North Korea attacks 'Escape from Camp 14' defector who retracted testimony
North Korea has launched an aggressive campaign seeking to discredit a UN report on human rights abuses in the country, following news that a prominent defector had recanted parts of his testimony.
Shin Dong-hyuk, subject of the bestselling book "Escape from Camp 14", is a well-known North Korean defector and gave testimony to a UN inquiry that has issued a damning indictment of the North's rights abuses.
On Sunday, Shin admitted in a post on his Facebook page to having changed parts of his story.
"He is a swindler who had appeared with false name and career, and no more than a parasite," Ja Song Nam, North Korea's Ambassador to the United Nations in New York, said in a letter seen by Reuters.

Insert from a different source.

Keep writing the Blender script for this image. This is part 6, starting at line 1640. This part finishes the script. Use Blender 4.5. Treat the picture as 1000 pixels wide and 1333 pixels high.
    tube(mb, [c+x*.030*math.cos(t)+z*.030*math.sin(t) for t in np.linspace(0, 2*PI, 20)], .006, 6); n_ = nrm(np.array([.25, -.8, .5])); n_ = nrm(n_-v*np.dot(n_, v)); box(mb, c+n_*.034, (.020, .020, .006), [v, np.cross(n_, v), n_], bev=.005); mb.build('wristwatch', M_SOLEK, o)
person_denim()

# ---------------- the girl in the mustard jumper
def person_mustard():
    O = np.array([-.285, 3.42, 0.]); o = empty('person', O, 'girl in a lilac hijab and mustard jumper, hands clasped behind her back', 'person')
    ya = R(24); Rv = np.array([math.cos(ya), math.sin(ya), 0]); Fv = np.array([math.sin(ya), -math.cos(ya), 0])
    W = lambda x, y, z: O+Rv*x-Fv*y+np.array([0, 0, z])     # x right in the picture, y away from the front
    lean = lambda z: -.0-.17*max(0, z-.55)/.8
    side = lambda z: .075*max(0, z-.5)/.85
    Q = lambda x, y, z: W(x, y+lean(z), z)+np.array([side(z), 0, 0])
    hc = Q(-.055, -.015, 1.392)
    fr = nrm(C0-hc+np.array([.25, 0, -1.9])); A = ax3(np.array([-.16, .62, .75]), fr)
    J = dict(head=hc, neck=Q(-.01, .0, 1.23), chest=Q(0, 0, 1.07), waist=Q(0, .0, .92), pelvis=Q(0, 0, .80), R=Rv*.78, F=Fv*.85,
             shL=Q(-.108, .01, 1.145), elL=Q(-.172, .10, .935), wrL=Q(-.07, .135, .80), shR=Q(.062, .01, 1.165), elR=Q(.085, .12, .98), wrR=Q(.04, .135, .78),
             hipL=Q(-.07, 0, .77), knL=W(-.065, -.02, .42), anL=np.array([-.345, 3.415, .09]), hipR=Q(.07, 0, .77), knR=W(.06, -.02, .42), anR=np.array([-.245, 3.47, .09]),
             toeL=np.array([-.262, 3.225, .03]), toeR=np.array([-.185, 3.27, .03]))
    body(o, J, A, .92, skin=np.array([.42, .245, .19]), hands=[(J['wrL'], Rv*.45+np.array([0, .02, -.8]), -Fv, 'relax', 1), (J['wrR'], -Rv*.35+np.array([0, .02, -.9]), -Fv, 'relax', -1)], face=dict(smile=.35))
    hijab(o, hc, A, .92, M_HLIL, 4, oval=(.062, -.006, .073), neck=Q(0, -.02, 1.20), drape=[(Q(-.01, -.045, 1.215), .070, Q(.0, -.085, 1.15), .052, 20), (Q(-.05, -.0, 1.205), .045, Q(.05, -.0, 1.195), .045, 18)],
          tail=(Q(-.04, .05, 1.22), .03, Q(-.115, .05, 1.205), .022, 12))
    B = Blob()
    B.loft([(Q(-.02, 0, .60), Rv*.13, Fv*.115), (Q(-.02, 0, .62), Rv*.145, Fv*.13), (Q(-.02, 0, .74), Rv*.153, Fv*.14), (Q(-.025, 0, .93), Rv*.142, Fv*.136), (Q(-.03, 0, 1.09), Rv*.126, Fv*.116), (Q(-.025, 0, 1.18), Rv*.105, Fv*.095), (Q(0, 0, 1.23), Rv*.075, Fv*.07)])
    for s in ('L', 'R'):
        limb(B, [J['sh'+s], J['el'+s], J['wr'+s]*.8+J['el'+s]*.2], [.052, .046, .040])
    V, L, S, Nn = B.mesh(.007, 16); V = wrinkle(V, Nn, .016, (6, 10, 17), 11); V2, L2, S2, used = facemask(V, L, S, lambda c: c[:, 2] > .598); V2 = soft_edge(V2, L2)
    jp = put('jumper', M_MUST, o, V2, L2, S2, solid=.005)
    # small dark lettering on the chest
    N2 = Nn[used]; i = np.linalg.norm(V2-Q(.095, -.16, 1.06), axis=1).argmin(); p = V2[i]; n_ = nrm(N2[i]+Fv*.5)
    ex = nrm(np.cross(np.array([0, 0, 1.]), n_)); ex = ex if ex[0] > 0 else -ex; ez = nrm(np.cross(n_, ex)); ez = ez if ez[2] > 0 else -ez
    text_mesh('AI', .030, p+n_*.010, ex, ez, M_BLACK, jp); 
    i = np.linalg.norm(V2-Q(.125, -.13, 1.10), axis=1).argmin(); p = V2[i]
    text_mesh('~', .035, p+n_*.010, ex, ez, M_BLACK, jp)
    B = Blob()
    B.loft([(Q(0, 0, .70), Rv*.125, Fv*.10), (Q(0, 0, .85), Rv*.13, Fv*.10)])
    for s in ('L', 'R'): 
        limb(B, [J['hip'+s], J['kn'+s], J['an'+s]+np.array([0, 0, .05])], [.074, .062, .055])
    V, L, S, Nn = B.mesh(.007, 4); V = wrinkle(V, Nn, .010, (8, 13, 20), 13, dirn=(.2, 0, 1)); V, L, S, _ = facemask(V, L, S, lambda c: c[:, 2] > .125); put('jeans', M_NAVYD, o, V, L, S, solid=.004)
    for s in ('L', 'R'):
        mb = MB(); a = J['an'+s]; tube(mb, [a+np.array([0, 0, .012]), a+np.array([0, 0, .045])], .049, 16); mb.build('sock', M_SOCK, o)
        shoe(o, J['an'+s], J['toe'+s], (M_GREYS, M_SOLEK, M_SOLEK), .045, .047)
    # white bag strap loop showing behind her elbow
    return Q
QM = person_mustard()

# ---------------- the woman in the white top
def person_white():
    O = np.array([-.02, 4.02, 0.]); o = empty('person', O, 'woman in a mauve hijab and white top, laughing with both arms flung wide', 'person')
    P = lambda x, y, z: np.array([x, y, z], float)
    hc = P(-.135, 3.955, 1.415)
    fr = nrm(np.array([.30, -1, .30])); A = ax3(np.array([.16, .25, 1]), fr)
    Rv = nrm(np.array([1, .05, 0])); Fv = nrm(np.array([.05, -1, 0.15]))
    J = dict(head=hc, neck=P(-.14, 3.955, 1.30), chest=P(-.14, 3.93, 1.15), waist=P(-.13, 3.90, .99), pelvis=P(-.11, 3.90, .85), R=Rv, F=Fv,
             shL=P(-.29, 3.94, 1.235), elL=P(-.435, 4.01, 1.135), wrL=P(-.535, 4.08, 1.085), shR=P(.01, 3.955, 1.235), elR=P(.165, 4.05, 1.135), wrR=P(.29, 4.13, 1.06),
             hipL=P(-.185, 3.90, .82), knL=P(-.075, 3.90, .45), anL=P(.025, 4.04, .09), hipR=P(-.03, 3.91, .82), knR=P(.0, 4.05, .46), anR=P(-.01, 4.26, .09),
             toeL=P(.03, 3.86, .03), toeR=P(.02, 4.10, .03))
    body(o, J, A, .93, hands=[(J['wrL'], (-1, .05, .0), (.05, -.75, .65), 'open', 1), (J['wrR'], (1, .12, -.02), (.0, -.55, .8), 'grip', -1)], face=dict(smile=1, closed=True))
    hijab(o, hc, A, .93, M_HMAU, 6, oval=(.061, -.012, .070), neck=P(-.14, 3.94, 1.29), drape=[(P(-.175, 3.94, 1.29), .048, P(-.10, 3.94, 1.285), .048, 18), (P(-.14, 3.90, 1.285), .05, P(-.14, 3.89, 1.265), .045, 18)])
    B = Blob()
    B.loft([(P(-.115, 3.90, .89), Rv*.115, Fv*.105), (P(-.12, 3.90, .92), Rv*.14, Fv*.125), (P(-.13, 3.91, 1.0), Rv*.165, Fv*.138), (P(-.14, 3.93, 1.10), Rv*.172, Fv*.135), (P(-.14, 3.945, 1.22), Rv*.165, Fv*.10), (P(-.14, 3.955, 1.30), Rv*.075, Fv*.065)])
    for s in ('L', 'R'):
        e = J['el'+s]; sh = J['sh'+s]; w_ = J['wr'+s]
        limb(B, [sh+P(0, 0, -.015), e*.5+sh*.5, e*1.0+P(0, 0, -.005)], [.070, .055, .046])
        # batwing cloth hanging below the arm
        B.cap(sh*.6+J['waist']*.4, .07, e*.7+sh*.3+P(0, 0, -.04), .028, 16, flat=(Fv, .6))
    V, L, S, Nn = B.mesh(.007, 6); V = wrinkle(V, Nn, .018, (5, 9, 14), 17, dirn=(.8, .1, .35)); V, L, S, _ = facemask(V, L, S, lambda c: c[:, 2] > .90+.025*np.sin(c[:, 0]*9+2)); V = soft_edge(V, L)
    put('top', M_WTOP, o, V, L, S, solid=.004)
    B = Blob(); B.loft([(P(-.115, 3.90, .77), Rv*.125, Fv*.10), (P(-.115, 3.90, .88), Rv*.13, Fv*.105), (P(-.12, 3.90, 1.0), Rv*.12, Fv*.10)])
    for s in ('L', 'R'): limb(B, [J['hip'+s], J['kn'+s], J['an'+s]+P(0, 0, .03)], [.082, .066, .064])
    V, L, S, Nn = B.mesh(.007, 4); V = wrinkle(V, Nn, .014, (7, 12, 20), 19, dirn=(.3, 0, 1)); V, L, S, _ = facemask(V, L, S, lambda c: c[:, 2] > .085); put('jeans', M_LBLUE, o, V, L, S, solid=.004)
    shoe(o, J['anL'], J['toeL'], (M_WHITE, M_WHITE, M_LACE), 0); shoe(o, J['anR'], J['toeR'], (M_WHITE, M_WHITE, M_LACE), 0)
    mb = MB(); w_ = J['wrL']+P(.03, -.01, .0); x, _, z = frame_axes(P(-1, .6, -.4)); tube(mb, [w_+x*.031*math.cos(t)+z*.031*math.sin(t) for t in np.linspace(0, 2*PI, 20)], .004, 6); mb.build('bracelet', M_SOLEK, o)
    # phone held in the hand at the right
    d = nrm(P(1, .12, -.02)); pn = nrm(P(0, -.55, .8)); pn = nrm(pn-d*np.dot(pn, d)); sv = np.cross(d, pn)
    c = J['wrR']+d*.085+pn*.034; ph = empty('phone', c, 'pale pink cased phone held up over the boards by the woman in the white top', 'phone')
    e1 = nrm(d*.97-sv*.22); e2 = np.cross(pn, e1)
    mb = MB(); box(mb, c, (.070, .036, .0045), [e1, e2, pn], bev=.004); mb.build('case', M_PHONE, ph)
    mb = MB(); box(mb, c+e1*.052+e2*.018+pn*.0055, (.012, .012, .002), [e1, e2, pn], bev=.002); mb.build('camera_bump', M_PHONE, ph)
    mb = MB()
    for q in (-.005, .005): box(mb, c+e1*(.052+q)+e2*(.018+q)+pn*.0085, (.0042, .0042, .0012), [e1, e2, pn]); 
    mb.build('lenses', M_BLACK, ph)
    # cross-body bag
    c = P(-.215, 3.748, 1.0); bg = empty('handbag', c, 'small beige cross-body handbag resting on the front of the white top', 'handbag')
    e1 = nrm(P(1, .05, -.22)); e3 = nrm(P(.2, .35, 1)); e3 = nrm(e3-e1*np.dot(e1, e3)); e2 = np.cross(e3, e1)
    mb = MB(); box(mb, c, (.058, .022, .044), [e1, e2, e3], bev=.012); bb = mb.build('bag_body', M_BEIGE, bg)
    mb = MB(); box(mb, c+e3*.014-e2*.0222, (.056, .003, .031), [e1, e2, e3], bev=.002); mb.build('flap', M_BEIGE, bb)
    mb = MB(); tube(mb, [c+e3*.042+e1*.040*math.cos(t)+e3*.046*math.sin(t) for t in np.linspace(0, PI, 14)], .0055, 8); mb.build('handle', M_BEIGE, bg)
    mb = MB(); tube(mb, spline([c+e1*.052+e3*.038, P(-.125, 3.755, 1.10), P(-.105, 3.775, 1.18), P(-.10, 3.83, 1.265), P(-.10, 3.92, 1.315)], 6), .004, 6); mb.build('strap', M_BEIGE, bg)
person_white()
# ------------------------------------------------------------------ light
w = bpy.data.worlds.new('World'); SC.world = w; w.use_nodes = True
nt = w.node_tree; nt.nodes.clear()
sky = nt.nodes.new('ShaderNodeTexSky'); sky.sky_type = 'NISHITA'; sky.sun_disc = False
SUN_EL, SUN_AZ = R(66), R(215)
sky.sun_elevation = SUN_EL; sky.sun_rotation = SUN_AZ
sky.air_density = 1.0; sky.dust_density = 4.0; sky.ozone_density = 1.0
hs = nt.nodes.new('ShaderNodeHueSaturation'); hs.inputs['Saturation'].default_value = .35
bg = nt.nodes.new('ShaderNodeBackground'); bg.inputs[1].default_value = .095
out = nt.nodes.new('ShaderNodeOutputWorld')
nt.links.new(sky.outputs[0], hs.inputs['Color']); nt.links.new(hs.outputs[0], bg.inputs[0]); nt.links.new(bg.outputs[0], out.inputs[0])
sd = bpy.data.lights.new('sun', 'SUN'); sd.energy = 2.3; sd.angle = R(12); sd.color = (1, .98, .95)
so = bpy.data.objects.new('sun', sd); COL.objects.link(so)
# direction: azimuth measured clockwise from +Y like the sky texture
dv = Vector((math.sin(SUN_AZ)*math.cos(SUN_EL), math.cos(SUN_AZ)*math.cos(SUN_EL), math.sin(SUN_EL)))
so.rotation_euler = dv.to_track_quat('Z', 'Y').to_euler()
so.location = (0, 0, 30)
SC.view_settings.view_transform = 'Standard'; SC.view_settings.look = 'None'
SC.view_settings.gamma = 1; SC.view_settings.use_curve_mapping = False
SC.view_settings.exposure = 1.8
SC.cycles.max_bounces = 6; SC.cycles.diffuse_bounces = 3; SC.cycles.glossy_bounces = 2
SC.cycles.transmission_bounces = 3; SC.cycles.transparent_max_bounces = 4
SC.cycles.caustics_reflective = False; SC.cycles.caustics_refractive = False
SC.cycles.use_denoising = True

The letter was sent to the UN General Assembly and Secretary-General Ban Ki-moon and the North Koreans asked that it be regarded as an official document.

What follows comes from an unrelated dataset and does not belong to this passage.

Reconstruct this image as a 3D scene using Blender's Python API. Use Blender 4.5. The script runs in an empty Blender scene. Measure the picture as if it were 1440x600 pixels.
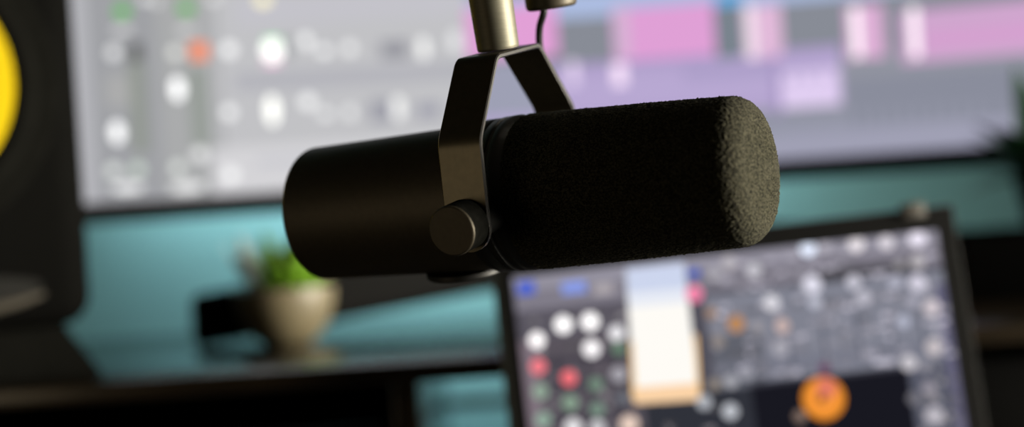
import bpy, bmesh, math, random
import numpy as np
from mathutils import Vector, Matrix
random.seed(7); rng = np.random.default_rng(11)
SC = bpy.context.scene; COL = SC.collection
PI = math.pi
def lin(c): return tuple(((v/255)/12.92 if v/255 <= .04045 else ((v/255+.055)/1.055)**2.4) for v in c)

# ------------------------------------------------------------ camera, world, lights, exposure
ROLL = math.radians(3.7); F = 2000.0; H = 1.0          # 50 mm lens on a 36 mm wide frame = 2000 px
cam = bpy.data.objects.new('camera', bpy.data.cameras.new('camera')); COL.objects.link(cam)
CR = Vector((math.cos(ROLL), 0, -math.sin(ROLL))); CU = Vector((math.sin(ROLL), 0, math.cos(ROLL)))
cam.matrix_world = Matrix(((CR.x, CU.x, 0, 0), (0, 0, -1, 0), (CR.z, CU.z, 0, H), (0, 0, 0, 1)))
cam.data.sensor_width = 36; cam.data.lens = 50; cam.data.clip_start = .02
cam.data.dof.use_dof = True; cam.data.dof.focus_distance = .612; cam.data.dof.aperture_fstop = 2.6
SC.camera = cam
SC.view_settings.view_transform = 'Standard'; SC.view_settings.look = 'None'
SC.view_settings.exposure = 0; SC.view_settings.gamma = 1; SC.view_settings.use_curve_mapping = False
w = bpy.data.worlds.new('world'); SC.world = w; w.use_nodes = True
w.node_tree.nodes['Background'].inputs[0].default_value = (.5, .55, .6, 1)
w.node_tree.nodes['Background'].inputs[1].default_value = .02

def area(name, loc, target, sx, sy, power, col):
    l = bpy.data.lights.new(name, 'AREA'); l.shape = 'RECTANGLE'; l.size = sx; l.size_y = sy
    l.energy = power; l.color = col
    o = bpy.data.objects.new(name, l); COL.objects.link(o); o.location = loc
    o.rotation_euler = (Vector(target)-Vector(loc)).to_track_quat('-Z', 'Y').to_euler(); return o
area('window_daylight', (2.05, .42, 1.12), (-.1, .78, 1.0), .9, .9, 27, (1, .93, .78)).data.spread = math.radians(46)
area('left_bounce_fill', (-1.6, -.55, .82), (0, .65, 1.0), .9, .8, 3.9, (1, .80, .52))  # added warm area light standing in for bounce off the left wall
area('monitor_back_glow', (-.07, 1.47, 1.10), (-.07, 1.62, 1.00), .66, .06, 1.15, (.92, 1, 1))
area('monitor_strip_glow', (-.15, 1.535, 1.048), (-.15, 1.60, 1.008), .62, .01, .11, (.92, 1, 1))
area('under_shelf_fill', (-.02, 1.40, .872), (-.02, 1.62, .80), .40, .02, .34, (.9, 1, 1))  # added light that brightens the wall below the shelf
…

It repeated North Korea's long-held position that it does not run political prison camps and said Shin was a "criminal who fled after raping a minor girl who was only 13 years old".
North Korea has accused Shin of rape in the past. In an October interview with Reuters, Shin said the accusation of sexual assault was a fabrication that he had heard before.

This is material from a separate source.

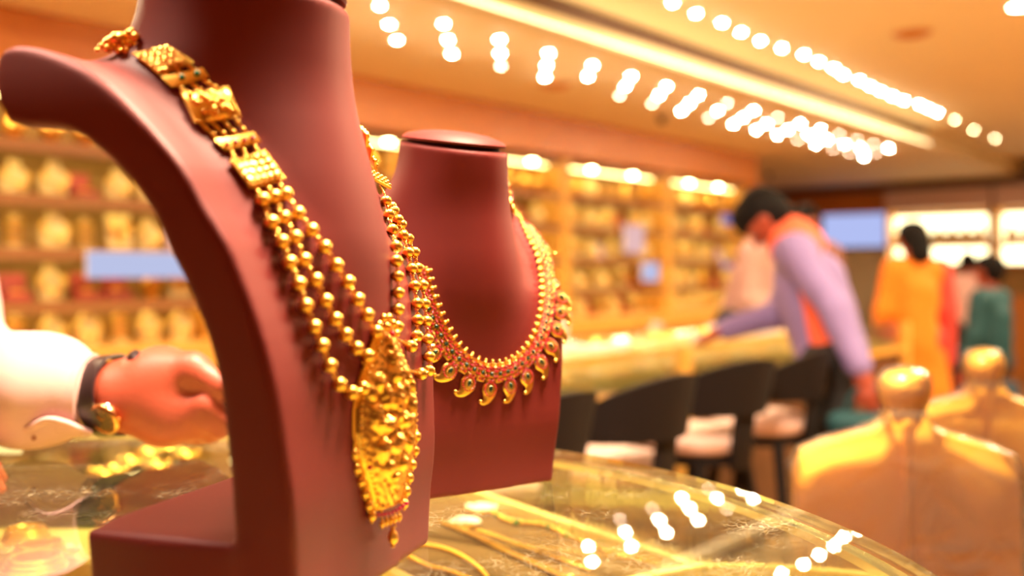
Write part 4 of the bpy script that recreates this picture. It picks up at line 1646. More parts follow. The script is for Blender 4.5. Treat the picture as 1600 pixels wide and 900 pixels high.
for i in range(nt):
    for j in range(nu):
        a = i * w + j
        Fc.append((a, a + w, a + w + 1, a + 1))
# closed back
back0 = len(V)
for i in range(nt + 1):
    t_ = i / nt
    y = PH0 + (PH1 - PH0) * t_
    for u in (-1, 1):
        V.append(PMAT @ Vector((u * phw(t_), y, -0.0025)) + pc - base)
for i in range(nt):
    a = back0 + 2 * i
    Fc.append((a, a + 1, a + 3, a + 2))
    Fc.append((i * w, a, a + 2, (i + 1) * w))
    Fc.append((i * w + nu, (i + 1) * w + nu, a + 3, a + 1))
bm = bmesh.new()
vs = [bm.verts.new(v) for v in V]
for f in Fc:
    bm.faces.new([vs[i] for i in f])
bmesh.ops.recalc_face_normals(bm, faces=list(bm.faces))
me = bpy.data.meshes.new('pendant')
bm.to_mesh(me)
bm.free()
pend = link('pendant', me, M['gold_relief'], nk)


def PP(x, y, z):
    return PMAT @ Vector((x, y, z)) + pc - base


# rope border
mb = MB()
for s in (-1, 1):
    for i in range(64):
        t_ = i / 63
        y = PH0 + (PH1 - PH0) * t_
        mb.sphere(PP(s * phw(t_), y, 0.001), 0.0017, 7, 5)
        if i % 2:
            mb.sphere(PP(s * (phw(t_) - 0.0042), y, 0.0055), 0.0011, 6, 4)
o = mb.build('beaded_border', M['gold'], pend)
o['kind'] = 'stuff'
# crown
mb = MB()
for x, y, rd in ((-0.010, 0.066, 0.0030), (-0.004, 0.071, 0.0032), (0.003, 0.071, 0.0032), (0.009, 0.066, 0.0030), (-0.014, 0.058, 0.0028), (0.014, 0.058, 0.0028), (0, 0.064, 0.0034)):
    mb.sphere(PP(x, y, 0.004), rd, 9, 7)
mb.build('crown', M['gold_relief'], pend)
MB().sphere(PP(0.000, 0.0585, 0.009), 0.0024, 9, 7).build('red_stone', M['ruby'], pend)
# bottom fringe of pink stones and drops
mb = MB()
for k in range(9):
    x = -0.020 + 0.005 * k
    mb.sphere(PP(x, PH1 - 0.001 - 0.003 * math.cos(x * 70), 0.006), 0.0017, 8, 6)
mb.build('pink_stones', M['pink_stone'], pend)
for x, y in ((-0.030, -0.040), (0.028, -0.038)):
    MB().sphere(PP(x, y, 0.006), 0.0022, 8, 6).build('pink_stone', M['pink_stone'], pend)
drop_me = MB().torus((0, 0, 0.0075), 0.0017, 0.0005, (1, 0, 0), 9, 5).sphere((0, 0, 0.0045), 0.0014, 8, 6).sphere((0, 0, 0), (0.0036, 0.0036, 0.0040), 12, 8).sphere((0, 0, -0.0046), 0.0011, 7, 5).mesh('drop_bead')
for s in (-1, 1):
    for t_ in (0.60, 0.68, 0.755, 0.825, 0.895, 0.96):
        y = PH0 + (PH1 - PH0) * t_
        link('drop_bead', drop_me, M['gold_bead'], pend, True, PP(s * (phw(t_) + 0.0018), y - 0.008, 0.002))
for k in range(5):
    x = -0.012 + 0.006 * k
    link('drop_bead', drop_me, M['gold_bead'], pend, True, PP(x, PH1 - 0.0105, 0.004)).scale = (0.6, 0.6, 0.75)
pb = PP(0.0, PH1 - 0.006, 0.006)
MB().torus(pb + Vector((0, 0, -0.004)), 0.0021, 0.0006, (1, 0.2, 0), 10, 5).torus(pb + Vector((0, 0, -0.008)), 0.0021, 0.0006, (0.2, 1, 0), 10, 5).lathe([(0.0006, -0.0255), (0.0018, -0.0245), (0.0014, -0.023), (0.0034, -0.021), (0.0042, -0.018), (0.0032, -0.0135), (0.0016, -0.012), (0.0012, -0.0095)], pb, 14).build('long_drop', M['gold_bead'], pend)
# small loops joining strands to the pendant
for key, tx, ty in (('L1', -0.040, 0.012), ('L2', -0.030, 0.033), ('L3', -0.014, 0.060), ('R1', 0.006, 0.070), ('R2', 0.020, 0.052), ('R3', 0.037, 0.026)):
    a = CHILD[key][-1][0] - base
    b = PP(tx, ty, 0.002)
    MB().tube([a, b], 0.0011, 6).torus(a.lerp(b, 0.55), 0.0022, 0.0007, (0.4, 1, 0.2), 10, 5).build('hook', M['gold'], nk)

# ------------------------------------------------------------------ ruby collar on the smaller bust
inner_px = [(803, 322), (812, 345), (825, 372), (838, 400), (844, 430), (845, 460), (842, 490), (833, 520), (818, 545), (797, 562), (772, 569), (748, 564), (724, 548), (705, 524), (690, 494), (678, 460), (671, 432), (667, 412)]
IP = []
for x, y in catmull(inner_px, 6):
    l, n_ = hit(bvhF, x, y)
    IP.append((l, n_))
base2 = Vector((cF.x, cF.y, ZC + 0.1))
cl = thing('ruby_collar', 'gold collar necklace of ruby flowers and green-stoned paisleys on the smaller bust', 'necklace', base2)
Ls = [0.0]
for i in range(1, len(IP)):
    Ls.append(Ls[-1] + (IP[i][0] - IP[i - 1][0]).length)
step = 0.0096
N = int(Ls[-1] / step)
ctr = hit(bvhF, 760, 430)[0]
fl_gold = MB().sphere((0, 0.0, 0.0028), (0.0022, 0.0030, 0.0022), 9, 6).sphere((0, -0.0035, 0.0028), 0.0017, 8, 6)
fl_gold.box((0, 0.010, 0.0008), (0.0104, 0.021, 0.0016), None, 0.0006)
for a in range(6):
    fl_gold.sphere((0.0034 * math.cos(a * 1.047), 0.0105 + 0.0034 * math.sin(a * 1.047), 0.0022), 0.0015, 7, 5)
for sx in (-1, 1):
    fl_gold.sphere((sx * 0.0044, 0.0165, 0.0022), 0.0014, 7, 5).sphere((sx * 0.0046, 0.0035, 0.0020), 0.0013, 7, 5)
fl_me = fl_gold.mesh('floral_link')
rb = MB()
for x, y in ((-0.0026, 0.0042), (0.0026, 0.0042), (-0.0040, 0.0078), (0.0040, 0.0078), (-0.0042, 0.0132), (0.0042, 0.0132), (-0.0024, 0.0178), (0.0024, 0.0178), (0, 0.0064)):
    rb.sphere((x, y, 0.0028), 0.00155, 8, 5)
rb_me = rb.mesh('rubies')
gs_me = MB().sphere((0, 0.0107, 0.0034), (0.0023, 0.0023, 0.0015), 9, 6).mesh('green_stone')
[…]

Shin, who originally said he was born and raised within North Korea's notorious Camp 14 and fled the country in 2005, now says he was transferred to the less brutal Camp 18 in early life, and first escaped to China in 2002.
North Korea's letter said "all the 'resolutions' on the situation of human rights in (North Korea) forcibly adopted by the General Assembly on the basis of such false documents are invalid".
Paragraph 760 of the report, which details the torture of children, cites Shin as saying he was tortured at the age of 14 and had his finger cut off for dropping a sewing machine.
In a statement on his website, "Escape from Camp 14" author Blaine Harden said Shin now says he was tortured at the age of 20, and his finger was damaged by guards after his return from China in 2002.
Michael Kirby, an Australian judge who headed the UN inquiry, said the changes in Shin's account did not affect his commission's findings.
"It's part of the testimony of one witness whose testimony is referred to on one page of a 350-page report that includes the testimony of hundreds of other people, so keep it in proportion," he said.